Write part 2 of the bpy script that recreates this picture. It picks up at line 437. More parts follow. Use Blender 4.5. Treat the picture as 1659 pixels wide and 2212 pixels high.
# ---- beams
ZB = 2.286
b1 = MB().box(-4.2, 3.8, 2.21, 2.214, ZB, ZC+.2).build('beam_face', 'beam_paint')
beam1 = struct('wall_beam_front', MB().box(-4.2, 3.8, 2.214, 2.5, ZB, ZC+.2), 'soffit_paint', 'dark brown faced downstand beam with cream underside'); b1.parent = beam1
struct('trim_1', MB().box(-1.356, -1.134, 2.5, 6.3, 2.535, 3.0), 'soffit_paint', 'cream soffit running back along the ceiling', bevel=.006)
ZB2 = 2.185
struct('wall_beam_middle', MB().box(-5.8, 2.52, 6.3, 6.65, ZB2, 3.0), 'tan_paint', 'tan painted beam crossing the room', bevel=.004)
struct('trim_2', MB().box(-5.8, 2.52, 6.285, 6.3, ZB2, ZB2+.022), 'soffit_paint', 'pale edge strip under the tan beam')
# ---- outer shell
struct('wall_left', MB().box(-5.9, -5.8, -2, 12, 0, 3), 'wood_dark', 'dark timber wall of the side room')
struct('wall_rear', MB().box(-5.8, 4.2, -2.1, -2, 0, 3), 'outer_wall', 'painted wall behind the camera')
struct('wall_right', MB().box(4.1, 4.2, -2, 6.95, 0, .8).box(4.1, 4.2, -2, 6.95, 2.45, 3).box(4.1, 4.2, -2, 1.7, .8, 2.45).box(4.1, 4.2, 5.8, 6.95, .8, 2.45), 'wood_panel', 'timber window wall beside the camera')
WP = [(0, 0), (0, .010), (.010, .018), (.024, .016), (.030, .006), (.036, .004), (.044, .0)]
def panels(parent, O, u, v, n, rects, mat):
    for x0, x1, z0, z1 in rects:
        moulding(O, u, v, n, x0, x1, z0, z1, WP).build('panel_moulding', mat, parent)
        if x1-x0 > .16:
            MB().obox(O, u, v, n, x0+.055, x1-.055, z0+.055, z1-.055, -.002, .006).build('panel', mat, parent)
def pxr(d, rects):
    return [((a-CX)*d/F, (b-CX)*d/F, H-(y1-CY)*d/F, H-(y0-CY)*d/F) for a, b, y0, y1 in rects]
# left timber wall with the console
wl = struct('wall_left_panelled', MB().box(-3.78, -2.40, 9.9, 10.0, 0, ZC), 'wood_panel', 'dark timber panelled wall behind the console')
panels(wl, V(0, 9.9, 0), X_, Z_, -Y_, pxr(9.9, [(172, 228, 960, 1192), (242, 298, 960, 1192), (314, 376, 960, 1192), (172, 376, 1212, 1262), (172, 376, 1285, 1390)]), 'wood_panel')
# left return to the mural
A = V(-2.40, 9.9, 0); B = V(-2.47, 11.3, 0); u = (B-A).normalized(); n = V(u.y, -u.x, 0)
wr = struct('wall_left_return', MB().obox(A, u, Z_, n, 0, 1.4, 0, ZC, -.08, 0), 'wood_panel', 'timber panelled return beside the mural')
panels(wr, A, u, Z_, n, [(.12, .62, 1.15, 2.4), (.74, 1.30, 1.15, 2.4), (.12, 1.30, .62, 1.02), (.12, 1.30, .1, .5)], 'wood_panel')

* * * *

- [REQUIREMENT]:
Copy all of the data. Keep every word exactly as it is.

- [SOLUTION TO THIS PROBLEM]:
Write part 2 of the bpy script that recreates this picture. It picks up at line 437. More parts follow. Use Blender 4.5. Treat the picture as 1659 pixels wide and 2212 pixels high.
# ---- beams
ZB = 2.286
b1 = MB().box(-4.2, 3.8, 2.21, 2.214, ZB, ZC+.2).build('beam_face', 'beam_paint')
beam1 = struct('wall_beam_front', MB().box(-4.2, 3.8, 2.214, 2.5, ZB, ZC+.2), 'soffit_paint', 'dark brown faced downstand beam with cream underside'); b1.parent = beam1
struct('trim_1', MB().box(-1.356, -1.134, 2.5, 6.3, 2.535, 3.0), 'soffit_paint', 'cream soffit running back along the ceiling', bevel=.006)
ZB2 = 2.185
struct('wall_beam_middle', MB().box(-5.8, 2.52, 6.3, 6.65, ZB2, 3.0), 'tan_paint', 'tan painted beam crossing the room', bevel=.004)
struct('trim_2', MB().box(-5.8, 2.52, 6.285, 6.3, ZB2, ZB2+.022), 'soffit_paint', 'pale edge strip under the tan beam')
# ---- outer shell
struct('wall_left', MB().box(-5.9, -5.8, -2, 12, 0, 3), 'wood_dark', 'dark timber wall of the side room')
struct('wall_rear', MB().box(-5.8, 4.2, -2.1, -2, 0, 3), 'outer_wall', 'painted wall behind the camera')
struct('wall_right', MB().box(4.1, 4.2, -2, 6.95, 0, .8).box(4.1, 4.2, -2, 6.95, 2.45, 3).box(4.1, 4.2, -2, 1.7, .8, 2.45).box(4.1, 4.2, 5.8, 6.95, .8, 2.45), 'wood_panel', 'timber window wall beside the camera')
WP = [(0, 0), (0, .010), (.010, .018), (.024, .016), (.030, .006), (.036, .004), (.044, .0)]
def panels(parent, O, u, v, n, rects, mat):
    for x0, x1, z0, z1 in rects:
        moulding(O, u, v, n, x0, x1, z0, z1, WP).build('panel_moulding', mat, parent)
        if x1-x0 > .16:
            MB().obox(O, u, v, n, x0+.055, x1-.055, z0+.055, z1-.055, -.002, .006).build('panel', mat, parent)
def pxr(d, rects):
    return [((a-CX)*d/F, (b-CX)*d/F, H-(y1-CY)*d/F, H-(y0-CY)*d/F) for a, b, y0, y1 in rects]
# left timber wall with the console
wl = struct('wall_left_panelled', MB().box(-3.78, -2.40, 9.9, 10.0, 0, ZC), 'wood_panel', 'dark timber panelled wall behind the console')
panels(wl, V(0, 9.9, 0), X_, Z_, -Y_, pxr(9.9, [(172, 228, 960, 1192), (242, 298, 960, 1192), (314, 376, 960, 1192), (172, 376, 1212, 1262), (172, 376, 1285, 1390)]), 'wood_panel')
# left return to the mural
A = V(-2.40, 9.9, 0); B = V(-2.47, 11.3, 0); u = (B-A).normalized(); n = V(u.y, -u.x, 0)
wr = struct('wall_left_return', MB().obox(A, u, Z_, n, 0, 1.4, 0, ZC, -.08, 0), 'wood_panel', 'timber panelled return beside the mural')
panels(wr, A, u, Z_, n, [(.12, .62, 1.15, 2.4), (.74, 1.30, 1.15, 2.4), (.12, 1.30, .62, 1.02), (.12, 1.30, .1, .5)], 'wood_panel')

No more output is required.